上を向いて歩こう

◆東京:表象文化学会に行って来ました。おろち 1 (ビッグコミックススペシャル 楳図パーフェクション! 4)猫目小僧 1 (ビッグコミックススペシャル)
ウメズ論は、『イアラ』『おろち』『猫目小僧』を中心に、ウメズマンガの物語における語り手の脱境界的な描き方によって、読者を如何に「心理的」恐怖へと導くのかというもの。主人公(おろち、猫目小僧)は、一方で当然、絶対的な存在であり決して死の危険に遭遇することがありえず、また読者を恐怖の物語へと導く案内役=語り手である。またウメズマンガにおいては、主人公は他の登場人物や怪物などとははっきり区別されて「美しく」描かれている。だが他方で、ウメズマンガにおいは、この不死の存在であるはずの主人公が死の危険に直面する場面が頻繁に登場する。それは、語り手自身も予測していなかった出来事である。しかしそうした物語によって、主人公に感情移入していた読者は、この語り手と共に「恐怖」を体験することになるのである。

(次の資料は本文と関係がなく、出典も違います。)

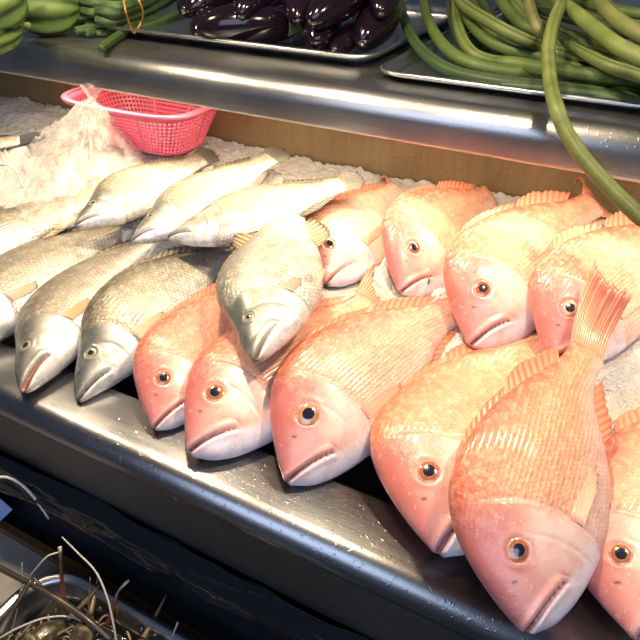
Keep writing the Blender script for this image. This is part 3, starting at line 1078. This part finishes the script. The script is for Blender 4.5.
# bundle of green pods held by a rubber band
pods = [
    ((103, 47), (125, 33), (165, 20), (205, 2), .010, .0),
    ((88, 33), (105, 30), (150, 22), (210, -8), .010, .0),
    ((78, 30), (100, 27), (140, 16), (205, -16), .011, .004),
    ((66, 22), (90, 22), (130, 14), (190, -14), .012, .006),
    ((98, 33), (112, 32), (150, 25), (200, 4), .008, .0),
    ((64, 15), (85, 17), (125, 10), (185, -20), .012, .022),
    ((98, 20), (115, 20), (150, 8), (200, -18), .014, .020),
    ((76, 8), (98, 13), (135, 3), (180, -25), .011, .034),
    ((97, 11), (118, 12), (150, 0), (190, -26), .013, .036),
    ((60, 7), (82, 5), (120, -4), (170, -30), .010, .040),
    ((78, 0), (100, 3), (130, -5), (175, -34), .012, .050),
    ((70, -8), (95, -6), (125, -14), (170, -40), .012, .054),
    ((84, 22), (104, 25), (140, 12), (200, -12), .011, .010),
    ((100, 4), (122, 6), (150, -6), (190, -32), .012, .046),
    ((112, 27), (128, 27), (160, 14), (205, -8), .009, .006),
]
podlab = ['lowest green pod of the bundle, its tip sticking out over the shelf front', 'green pod low in the bundle with its blunt tip among the row of tips',
          'green pod in the row of blunt tips at the left of the bundle', 'green pod at the lower left of the bundle with its tip nearest the gourd',
          'thin green pod low in the bundle beside the steel tray rim', 'green pod midway up the left end of the bundle',
          'thick pale green pod across the middle of the bundle under the rubber band', 'green pod above the thick pale one with a yellowish tip',
          'broad green pod near the top of the bundle under the rubber band', 'thin green pod at the upper left of the bundle beside the gourd',
          'green pod along the top of the bundle at the photo edge', 'uppermost green pod of the bundle, mostly beyond the photo edge',
          'green pod just above the row of blunt tips', 'green pod on top of the bundle crossed by the rubber band high up', 'thin green pod in the bundle just above the tray rim end']
for (a_, b_, c_, d_, r_, dz), lab in zip(pods, podlab):
    r_ *= .80
    pts = [at(a_[0], a_[1], ST + r_ + dz + .002), at(b_[0], b_[1], ST + r_ + dz), at(c_[0], c_[1], ST + r_ + dz), at(d_[0], d_[1], ST + r_ + dz + .004)]
    pts = short_ends(pts, .20)
    e0 = pts[0] + (pts[0] - pts[1]) / np.linalg.norm(pts[0] - pts[1]) * r_ * .5
    V, F = tube([e0] + pts, [r_ * .25, r_ * .8, r_, r_ * 1.05, r_ * .7], 15, 9, ridges=5, ridge=.10)
    sh = random.uniform(.75, 1.2)
    C = []
    for i, p in enumerate(V):
        k = i // 15 / (len(V) / 15)
        cc = np.array((.040, .075, .022)) * sh * (1 + .35 * math.cos(2 * math.pi * 5 * (i % 15) / 15)) * (1 + .4 * noise.noise(tuple(np.array(p) * 45)))
        tipf = max(0, 1 - k * 9)
        C.append(np.clip(cc * (1 - tipf) + np.array((.17, .22, .12)) * tipf, 0, 1))
    o = mesh('green_pod', V, F, M['veg'], None, np.array(C))
    tag(o, lab, 'pod', 'green pods of the tied bundle')
bnd = [at(x, y, z) for x, y, z in ((121, -12, .43), (124, 2, .425), (127, 16, .405), (134, 33, .362), (141, 22, .375), (143, 12, .40), (138, -2, .425), (133, -12, .43))]
o = Geo().add(*tube(bnd, [.0016] * 8, 8, 8)).build('rubber_band', M['band'])
tag(o, 'thin brown rubber band around the bundle of green pods', 'rubber band')


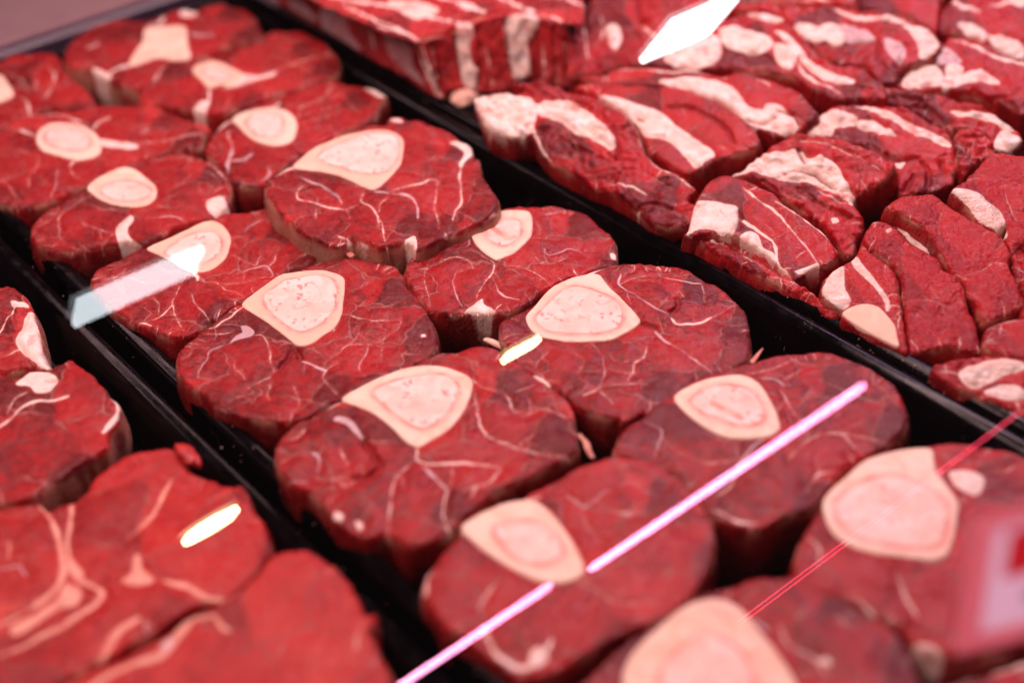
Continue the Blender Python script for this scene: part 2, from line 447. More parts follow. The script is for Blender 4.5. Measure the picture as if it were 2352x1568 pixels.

ただ後期長編作『漂流教室』や『真悟』では、語り手自身が誰でどこで何時語っているのかということは不明で、物語の外の超越的な視点から語られているので、それについては当然こうした分析は当てはめにくい。
◆伏目論
坂本九の「上を向いて歩こう」という歌は、どうものんきな歌だなーと思っていたのですが、この歌の内容は悲しいことがあってもそれに沈み込むのではなく、上を向いて星でも数えて忘れよーよ、そしたら幸せが見えてくるよ、というものでして、伏し目がちに下を向いて歩いてては駄目だと言いたいんだと思う。つまり涙を堪えて上を向いて歩くという身ぶりは、「まなざす」という視覚でも、伏目の視線でもないもうひとつの視覚ではないか。…もう少し考えてみる。